The person asked that should their relative continue in this way in having zero contributions, what would they be entitled to under the current DWP rules. In response, Mr Lewis said there is a “hard bottom and a soft top” regarding how your state pension entitlement works.

He explained: “For those who don’t know, National Insurance contributions are when you work or if you get certain benefits if you look after children, you get a National Insurance credit.

“I think of it like a token – for each year that you work, you get a National Insurance credit – a token that goes into the piggy bank.”

You don’t stop paying

The consumer expert went on to explain the rough rule of thumb here: “I generally say you need 35 years worth-ish of National Insurance to get the full state pension. But it really is in ‘ish-‘. For some people it’s more, for some people it’s less.

“Just because you’ve got your full state pension entitlement, doesn’t mean you stop paying National Insurance if you’re working, and you’re under state pension age.”

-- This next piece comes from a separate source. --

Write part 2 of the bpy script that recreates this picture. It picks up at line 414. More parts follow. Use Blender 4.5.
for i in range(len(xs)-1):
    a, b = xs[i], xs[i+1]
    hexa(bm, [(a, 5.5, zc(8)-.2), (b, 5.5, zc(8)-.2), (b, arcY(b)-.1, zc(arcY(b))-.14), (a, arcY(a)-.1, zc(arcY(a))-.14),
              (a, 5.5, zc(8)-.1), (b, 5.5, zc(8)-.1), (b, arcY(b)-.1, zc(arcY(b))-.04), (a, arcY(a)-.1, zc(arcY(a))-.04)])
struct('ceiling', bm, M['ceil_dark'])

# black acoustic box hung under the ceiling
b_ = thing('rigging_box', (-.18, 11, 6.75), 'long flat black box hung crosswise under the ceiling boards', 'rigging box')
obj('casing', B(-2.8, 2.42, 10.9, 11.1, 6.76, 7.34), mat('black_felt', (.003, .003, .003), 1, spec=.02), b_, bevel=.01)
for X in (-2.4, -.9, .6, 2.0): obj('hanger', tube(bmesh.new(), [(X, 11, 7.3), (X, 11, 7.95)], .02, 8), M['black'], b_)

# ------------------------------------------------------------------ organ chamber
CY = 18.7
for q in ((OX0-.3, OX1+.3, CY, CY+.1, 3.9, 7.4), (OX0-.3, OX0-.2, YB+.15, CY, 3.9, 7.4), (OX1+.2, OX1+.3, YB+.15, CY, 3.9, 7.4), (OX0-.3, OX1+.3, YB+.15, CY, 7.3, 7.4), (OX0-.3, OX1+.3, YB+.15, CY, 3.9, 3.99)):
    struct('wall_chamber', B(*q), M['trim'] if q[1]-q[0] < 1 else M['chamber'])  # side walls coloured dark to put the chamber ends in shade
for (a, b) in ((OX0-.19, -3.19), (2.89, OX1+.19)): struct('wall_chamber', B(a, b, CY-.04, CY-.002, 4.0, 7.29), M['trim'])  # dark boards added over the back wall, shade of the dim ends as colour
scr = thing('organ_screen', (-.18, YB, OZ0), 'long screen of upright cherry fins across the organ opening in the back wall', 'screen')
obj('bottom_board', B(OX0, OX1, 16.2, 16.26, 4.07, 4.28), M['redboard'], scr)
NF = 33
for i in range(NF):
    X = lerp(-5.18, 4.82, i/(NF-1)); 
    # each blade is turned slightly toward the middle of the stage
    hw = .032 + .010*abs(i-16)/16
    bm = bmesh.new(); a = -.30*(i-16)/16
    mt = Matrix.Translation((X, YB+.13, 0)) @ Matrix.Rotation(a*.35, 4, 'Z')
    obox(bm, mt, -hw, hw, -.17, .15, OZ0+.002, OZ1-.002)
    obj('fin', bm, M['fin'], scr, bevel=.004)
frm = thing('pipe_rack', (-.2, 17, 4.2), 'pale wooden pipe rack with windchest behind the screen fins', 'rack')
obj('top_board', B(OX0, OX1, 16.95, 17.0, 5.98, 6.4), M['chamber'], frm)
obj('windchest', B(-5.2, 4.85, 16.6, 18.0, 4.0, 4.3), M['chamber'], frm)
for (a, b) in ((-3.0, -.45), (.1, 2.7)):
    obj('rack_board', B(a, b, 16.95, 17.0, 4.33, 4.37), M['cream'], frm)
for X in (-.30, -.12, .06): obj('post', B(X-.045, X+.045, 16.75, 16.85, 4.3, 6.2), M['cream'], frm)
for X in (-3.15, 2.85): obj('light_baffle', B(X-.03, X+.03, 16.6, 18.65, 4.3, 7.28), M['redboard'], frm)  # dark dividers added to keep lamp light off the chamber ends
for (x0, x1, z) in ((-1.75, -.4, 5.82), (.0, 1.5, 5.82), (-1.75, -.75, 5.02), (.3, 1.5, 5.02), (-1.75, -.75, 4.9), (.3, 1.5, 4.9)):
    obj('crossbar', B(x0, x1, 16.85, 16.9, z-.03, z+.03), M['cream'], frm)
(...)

This is the ‘soft top’ Mr Lewis was referring to, as how much National Insurance contributions you need to qualify for the full state pension depends on your situation. The full new state pension currently pays £241.30 a week, or around £12,550 a year.

Under current rules, a person typically needs 35 years of NI contributions to get the full new state pension, or 30 years’ worth to get the full basic state pension.

If you want to check how much state pension you are on track to receive, you can use a tool on the Government website to do this.

‘Hard bottom’ explained

But things are much more clear cut when it comes to the point where you qualify for any state pension payments at all. Mr Lewis warned: “The bottom is a hard bottom, because to get any state pension, you need 10 years of National Insurance credits.”

You do have the option to pay to fill in any gaps in your National Insurance record, up to six tax years ago. This may be worth thinking about if you are missing contributions but are very near to the 10-year threshold to qualify for a payment.

Mr Lewis shared one success story here, of someone who had nine years’ worth paid in, and so buying just one year was “hugely valuable” for them. Buying the additional year took them from zero entitlement for the state pension to qualifying for around a third of the full amount.

This meant that within three months of them starting to receive their state pension, they would have got back the money they paid to fill in the one-year gap.

If you reached the minimum 10 qualifying years, you could get £68.90 a week under the current full new state pension rates, adding £3,582.80 a year to your income, or almost £300 a month.

‘Less than £240’ qualifying rule

However, if you reach state pension age and have very low income and no state pension entitlement, you can still get DWP support. Mr Lewis said: “The obvious thing for someone with no or low income is Pension Credit.

“Pension Credit is effectively a top up to any or no state pension that you get, to give you a minimum income. So for people who have less than about £240 of income a week, including state pension and private pension and any income from savings and investments, then they can get the Pension Credit top up.”

Pension Credit is open to people of state pension age, which is currently moving up in stages from 66 to 67, between April 2026 and April 2028. The benefit tops up your income to £238 a week if you are single and up to £363.25 if you have a partner, so if your relevant income is less than these amounts, you may qualify.

However, you can get extra amounts on top of this income top-up depending on your situation, effectively increasing by these amounts how much income you can have and still qualify for the benefit. For example, you can get an extra £86.05 a week if you have a severe disability or an extra £48.15 weekly if you care for another adult.

Plus you can get a raft of other support as a Pension Credit claimant. Mr Lewis said: “Pension Credit interestingly is actually a gateway benefit that opens up access to a whole other load of benefits.”

If you are on the benefit, you can get help such a council tax discounts and extra cash towards your housing costs, as well as help with NHS costs and a free TV licence for claimants aged 75 and over.